NASA releases images of Saturn's largest moon Titan with its dunelands!

Titan's image was taken with the Cassini spacecraft narrow-angle camera on July 25, 2015 using a spectral filter sensitive to wavelengths of near-infrared light centered at 938 nanometers.

Last Updated: Nov 03, 2015, 16:41 PM IST
NASA releases images of Saturn's largest moon Titan with its dunelands!
Image courtesy: NASA

Zee Media Bureau

New Delhi: NASA's Cassini-Huygens flyby mission has been in the news for quite some time. Just days after unveiling new images of the plumes of Enceladus, the team has published an image of Saturn’s moon Titan with its dunes.

On Monday, NASA shared a new Cassini image showcasing the dunelands of Titan, the largest of Saturn's moons.

According to NASA, Saturn's frigid moon Titan has some characteristics that are oddly similar to Earth, but still slightly alien. It has clouds, rain and lakes (made of methane and ethane), a solid surface (made of water ice), and vast dune fields (filled with hydrocarbon sands).

Through the haze of Titan's atmosphere, the image reveals two vast regions of dunes, Fensal to the north and Aztlan to the south.

Titan's dunes are made of hydrocarbon sands. A patch of vertically oriented dunes connects the two regions, forming an dark H-like shape on the moon's otherwise white icy surface.

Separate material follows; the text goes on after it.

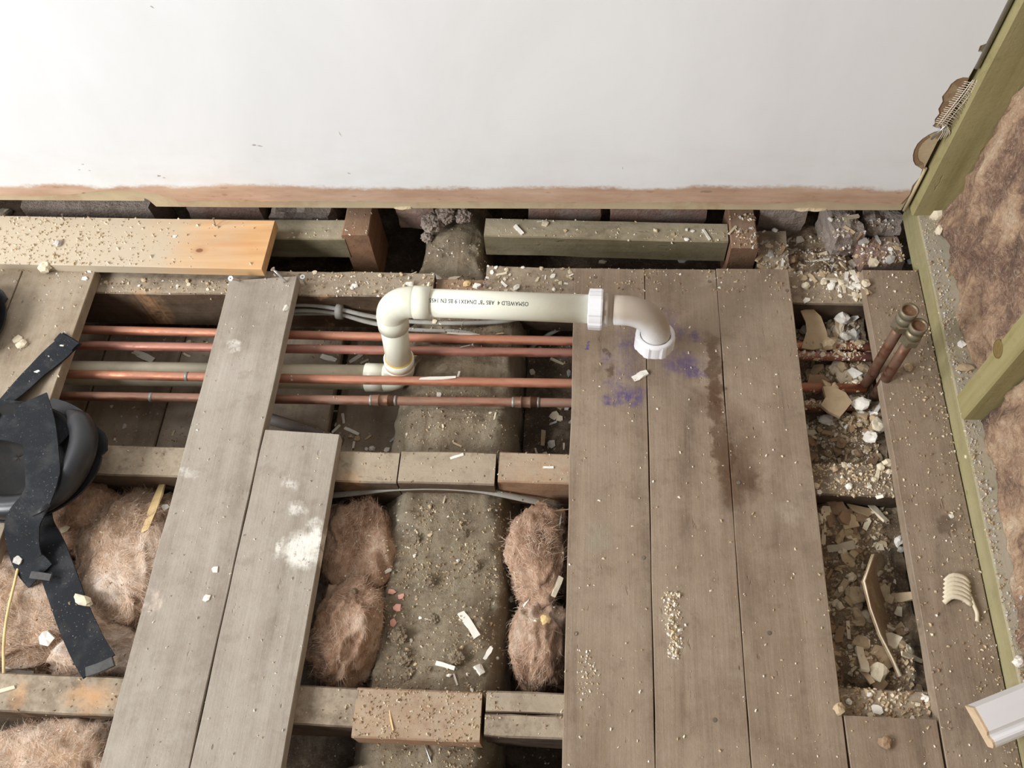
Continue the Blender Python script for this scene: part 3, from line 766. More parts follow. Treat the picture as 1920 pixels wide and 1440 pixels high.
# ================================================================== PIPES AND CABLES
# ---- white waste pipe
wp = empty('waste_pipe', (-.311, .728, -.107)); tag(wp, 'cream plastic waste pipe rising from the floor and turning right with white nuts', 'pipe')
RP = .0215; RS = .0246
B0 = Vector((-.304, .728, -.088)); T0 = Vector((-.2905, .7480, .112)); E1 = Vector((.062, .7368, .112))
ax = (E1 - T0).normalized(); vz = (T0 - B0).normalized()
def bend(a, d1, d2, r, n=10):
    """points of a 90 degree sweep starting at a along d1 ending along d2"""
    c = a + d2 * r; out = []
    for i in range(n + 1):
        t = math.pi / 2 * i / n
        out.append(c - d2 * (r * math.cos(t)) + d1 * (r * math.sin(t)))
    return out
def part(o_): return keep(o_, wp)
part(tube('buried_pipe', [(-1.6, .722, -.088), B0 + Vector((-.05, 0, 0))], RP, M['abs_dusty'], seg=32))
# lower elbow
part(tube('lower_socket', [B0 + Vector((-.062, 0, 0)), B0 + Vector((-.0615, 0, 0)), B0 + Vector((-.03, 0, 0)), B0 + Vector((-.0295, 0, 0))], [RP, RS, RS, RP], M['abs'], seg=32))
lo_ = bend(B0 + Vector((-.032, 0, 0)), Vector((1, 0, 0)), vz, .032, 12)
part(tube('lower_elbow', lo_ + [lo_[-1] + vz * .012], [RS * .985] * 14, M['abs'], seg=32))
e_ = lo_[-1] + vz * .012
part(tube('lower_collar', [e_ - vz * .002, e_ - vz * .0015, e_ + vz * .014, e_ + vz * .0145], [RP, RS * 1.02, RS * 1.02, RP], M['abs'], seg=32))
part(tube('glue_ring', [e_ + vz * .0135, e_ + vz * .0165], RP * 1.06, plain('amber_glue', srgb(214, 178, 96), .4, .1, 60, .2), seg=32))
hi_ = bend(T0 - vz * .034, vz, ax, .034, 14)
part(tube('riser', [e_, hi_[0] - vz * .01], RP, M['abs'], seg=32))
part(tube('upper_collar', [hi_[0] - vz * .026, hi_[0] - vz * .0255, hi_[0] + vz * .002], [RP, RS, RS], M['abs'], seg=32))
part(tube('upper_elbow', [hi_[0] - vz * .004] + hi_ + [hi_[-1] + ax * .006], RS * .985, M['abs'], seg=32))
h1 = hi_[-1]
part(tube('upper_socket', [h1 + ax * .003, h1 + ax * .0035, h1 + ax * .029, h1 + ax * .0295], [RP, RS * 1.03, RS * 1.03, RP], M['abs'], seg=32))
run = part(tube('horizontal_run', [h1 + ax * .01, Vector((.018, .7385, .112))], RP, M['abs'], seg=40))
# compression nut
def nutf(a):
    k = (a * 8 / (2 * math.pi)) % 1.0
    return 1.0 + (.05 if k < .14 or k > .86 else 0)
nx0 = Vector((.0085, .7388, .112))
part(tube('compression_nut', [nx0, nx0 + ax * .0015, nx0 + ax * .019, nx0 + ax * .0215, nx0 + ax * .0215], [RP, .0292, .0296, .0286, RP], M['pvc_white'], seg=64, rfun=nutf, smooth=False))
part(tube('bend_collar', [nx0 + ax * .020, nx0 + ax * .0205, nx0 + ax * .030, nx0 + ax * .0305, nx0 + ax * .0355, nx0 + ax * .036], [.020, .0255, .0255, .0238, .0238, .0215], M['pvc_dusty'], seg=32))
dn_ = Vector((-.02, -.16, -1)).normalized()
st = nx0 + ax * .034
bd = bend(st + ax * .020, ax, dn_, .050, 16)
part(tube('outlet_bend', [st] + bd + [bd[-1] + dn_ * .014], .0222, M['pvc_dusty'], seg=32))
en = bd[-1] + dn_ * .002
def nutg(a):
    k = (a * 7 / (2 * math.pi)) % 1.0
    return 1.0 + (.06 if k < .14 or k > .86 else 0)
part(tube('outlet_nut', [en - dn_ * .002, en - dn_ * .002, en + dn_ * .001, en + dn_ * .022, en + dn_ * .022], [.0228, .0282, .0290, .0290, .021], M['pvc_white'], seg=56, rfun=nutg, smooth=False, cap=False))
part(tube('outlet_nut_rim', [en - dn_ * .003, en - dn_ * .003, en + dn_ * .0015], [.0236, .0296, .0300], M['pvc_white'], seg=40, cap=False))
# printed lettering, wrapped round the horizontal run
fc = bpy.data.curves.new('print', 'FONT'); fc.body = 'OSMAWELD 4  ABS "B" DN43X1.9 BS EN 1455-'
fc.size = 1.0; fc.space_character = 1.08
fo = bpy.data.objects.new('print', fc); COL.objects.link(fo)
bpy.context.view_layer.update()
me = bpy.data.meshes.new_from_object(fo)
bpy.data.objects.remove(fo)
xs = [v_.co.x for v_ in me.vertices]; wid = max(xs) - min(xs); LEN = .150; s_ = LEN / wid; hs = .0088
end_x = .0
bm = bmesh.new(); bm.from_mesh(me)
side = Vector((0, 0, 1)).cross(ax).normalized()       # horizontal, towards the wall
upn = ax.cross(side).normalized()
start = T0 + ax * ((-.0785 - T0.x) / ax.x)
for v_ in bm.verts:
    u = v_.co.x * s_; w_ = (v_.co.y - .35) * hs
    ang = math.radians(-24) + (-w_) / RP              # letters stand upside down for the viewer
    r = RP + .0003
    v_.co = start - ax * u + upn * (r * math.cos(ang)) + side * (r * math.sin(ang))
bm.to_mesh(me); bm.free(); me.materials.clear(); me.materials.append(M['ink']); me.name = 'printed_lettering'
lt = bpy.data.objects.new('printed_lettering', me); COL.objects.link(lt); keep(lt, run); lt.parent = run
lt.matrix_parent_inverse = Matrix.Identity(4)
lt['label'] = 'dark grey printed pipe lettering, upside down'

# ---- copper pipes
def cpipe(y0, y1, z, x0, x1, mat, label, coup=(), r=.0077, matname='copper'):
    root = empty('copper_pipe', (x0, y0, z)); tag(root, label, 'pipe', 'copper pipes crossing the joist bay')
    pts = [(x0 + (x1 - x0) * i / 8, y0 + (y1 - y0) * i / 8, z + .001 * math.sin(i)) for i in range(9)]
    keep(tube('pipe_run', pts, r, M[mat], seg=20), root)
    for (px, kind) in coup:
        xx = px; t = (xx - x0) / (x1 - x0); yy = y0 + (y1 - y0) * t; a = Vector((1, (y1 - y0) / (x1 - x0), 0)).normalized()
        c = Vector((xx, yy, z))
        if kind == 'c':
            keep(tube('coupling', [c - a * .0185, c - a * .018, c - a * .009, c - a * .0085, c - a * .0065, c - a * .006, c + a * .006, c + a * .0065, c + a * .0085, c + a * .009, c + a * .018, c + a * .0185],
                      [r, .0090, .0090, .0098, .0098, .0090, .0090, .0098, .0098, .0090, .0090, r], M['copper_old'], seg=20), root)
            for sgn in (-1, 1):
                keep(tube('solder_ring', [c + a * (sgn * .0175), c + a * (sgn * .0225)], .0085, M['solder'], seg=16), root)
        else:
            keep(tube('solder_mark', [c - a * .003, c + a * .003], r * 1.03, M['solder'], seg=16), root)
    return root
cpipe(.800, .783, -.056, -1.5, .565, 'copper', 'bright copper pipe, farthest of the four in the bay', [(-.60, 's')])
cpipe(.761, .766, -.056, -1.5, .565, 'copper_red', 'reddened copper pipe, second from the far joist', [(-.62, 's')])
cpipe(.700, .7035, -.050, -1.5, .45, 'copper', 'shiny copper pipe passing over the buried white waste pipe', [(-.66, 's')])
cpipe(.657, .675, -.057, -1.5, .45, 'copper_dull', 'tarnished copper pipe with soldered couplings, nearest in the bay', [(-.715, 's'), (-.322, 'c'), (-.088, 'c')])
def upstand(x, y, zt, label, dx=0):
    root = empty('pipe_tail', (x, y, -.075)); tag(root, label, 'pipe', 'copper tails with brass couplers')
    keep(tube('pipe_tail_run', [(x, y, -.085), (x, y, zt - .03)], .0078, M['copper_old'], seg=20), root)
    keep(tube('soldered_joint', [(x, y, -.078), (x, y, -.0775), (x, y, -.062), (x, y, -.0615)], [.0078, .0098, .0098, .0078], M['copper_dull'], seg=20), root)
    keep(tube('solder_ring', [(x, y, -.0625), (x, y, -.0600)], .0093, M['solder'], seg=16), root)
    z = zt - .042
    hexf = lambda a: 1.0 / max(.866, math.cos(((a + math.pi / 6) % (math.pi / 3)) - math.pi / 6)) * .93
    keep(tube('coupler_nut', [(x, y, z), (x, y, z + .0005), (x, y, z + .0125), (x, y, z + .013)], [.008, .0132, .0132, .009], M['brass'], seg=24, rfun=hexf, smooth=False), root)
    cp = keep(tube('coupler_body', [(x, y, z + .012), (x, y, z + .0165), (x, y, z + .017), (x, y, z + .026), (x, y, z + .0265), (x, y, z + .031), (x, y, z + .0315), (x, y, z + .042), (x, y, z + .042), (x, y, z + .036)],
              [.0105, .0105, .0118, .0118, .0100, .0100, .0122, .0122, .0095, .0092], M['brass'], seg=28, cap=False), root)
    q = tube('coupler_bore', [(x, y, z + .0385), (x, y, z + .0388)], .0096, M['bore'], seg=20); keep(q, root)
    return root
upstand(.4645, .6935, .150, 'brown copper tail with brass coupler, nearer of the pair')
upstand(.4490, .7075, .166, 'brown copper tail with brass coupler, farther of the pair')
o = tube('copper_branch', [(.34, .672, -.068), (.40, .678, -.068), (.4645, .6935, -.07)], .0078, M['copper_old']); tag(o, 'short brown copper branch half buried in rubble', 'pipe')

# ---- cables
def cable(name, ctrl, label, r=.0034, mat='cable', group='grey cables behind the copper pipes', flat=.62):
    o_ = tube(name, spline(ctrl, 36), r, M[mat], seg=10, flat=flat)
    return tag(o_, label, 'cable', group)
cz = -.062
def cp_(px, py, z): return tuple(P(px, py, z))
cable('electric_cable', [cp_(470, 580, -.06), cp_(560, 571, -.05), cp_(632, 579, -.052), cp_(690, 592, -.06), cp_(760, 602, -.066), cp_(860, 606, -.064), cp_(945, 602, -.064), cp_(1000, 590, -.085)], 'upper grey cable looping from the clip behind the white riser', .0042)
cable('electric_cable', [cp_(470, 592, -.07), cp_(560, 582, -.06), cp_(632, 588, -.06), cp_(690, 604, -.066), cp_(770, 618, -.070), cp_(860, 622, -.068), cp_(905, 634, -.072), cp_(950, 662, -.12)], 'lower grey cable from the clip dipping under the copper pipes', .0042)
cable('electric_cable', [cp_(470, 590, -.08), cp_(600, 588, -.07), cp_(660, 592, -.07), cp_(710, 606, -.075), cp_(760, 612, -.08)], 'thin middle grey cable bunched in the clip', .0034)
cable('electric_cable', [cp_(985, 668, -.15), cp_(1010, 640, -.14), cp_(1060, 612, -.12), cp_(1130, 592, -.12)], 'dim grey cable slanting up under the right boards', .004)
cable('electric_cable', [cp_(560, 934, -.075), cp_(650, 926, -.064), cp_(740, 915, -.050), cp_(820, 913, -.046), cp_(900, 919, -.050), cp_(985, 936, -.064), cp_(1050, 950, -.085)], 'single grey cable arching over the beam in front of the middle joist', .0052, flat=.5)
c0 = Vector(cp_(638, 584, -.057))
ck = tube('cable_clip', [c0 + Vector((-.006, 0, 0)), c0 + Vector((-.006, 0, 0)), c0 + Vector((.005, -.001, 0)), c0 + Vector((.005, -.001, 0))], [.006, .0135, .0135, .006], M['clip'], seg=20)
tag(ck, 'round grey clip gathering the cables', 'clip')
o = tube('conduit', [cp_(440, 770, -.12), cp_(505, 785, -.118), cp_(560, 802, -.118), cp_(640, 830, -.118)], .010, M['gpipe'], seg=16); tag(o, 'dull grey conduit slanting below the loose board', 'conduit')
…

According to UPI, unlike Earth, Titan barely receives any sun. Yet, its atmosphere, comprised mostly of methane, is twice as thick as Earth's. Methane's greenhouse gas effect keeps Titan warmer than it would otherwise be, that is, a balmy negative 179 degrees Celsius.

NASA has furthermore said that Titan's image was taken with the Cassini spacecraft narrow-angle camera on July 25, 2015 using a spectral filter sensitive to wavelengths of near-infrared light centered at 938 nanometers.

The view was obtained at a distance of approximately 450,000 miles (730,000 kilometers) from Titan and at a Sun-Titan-spacecraft, or phase, angle of 32 degrees. Image scale is 3 miles (4 kilometers) per pixel.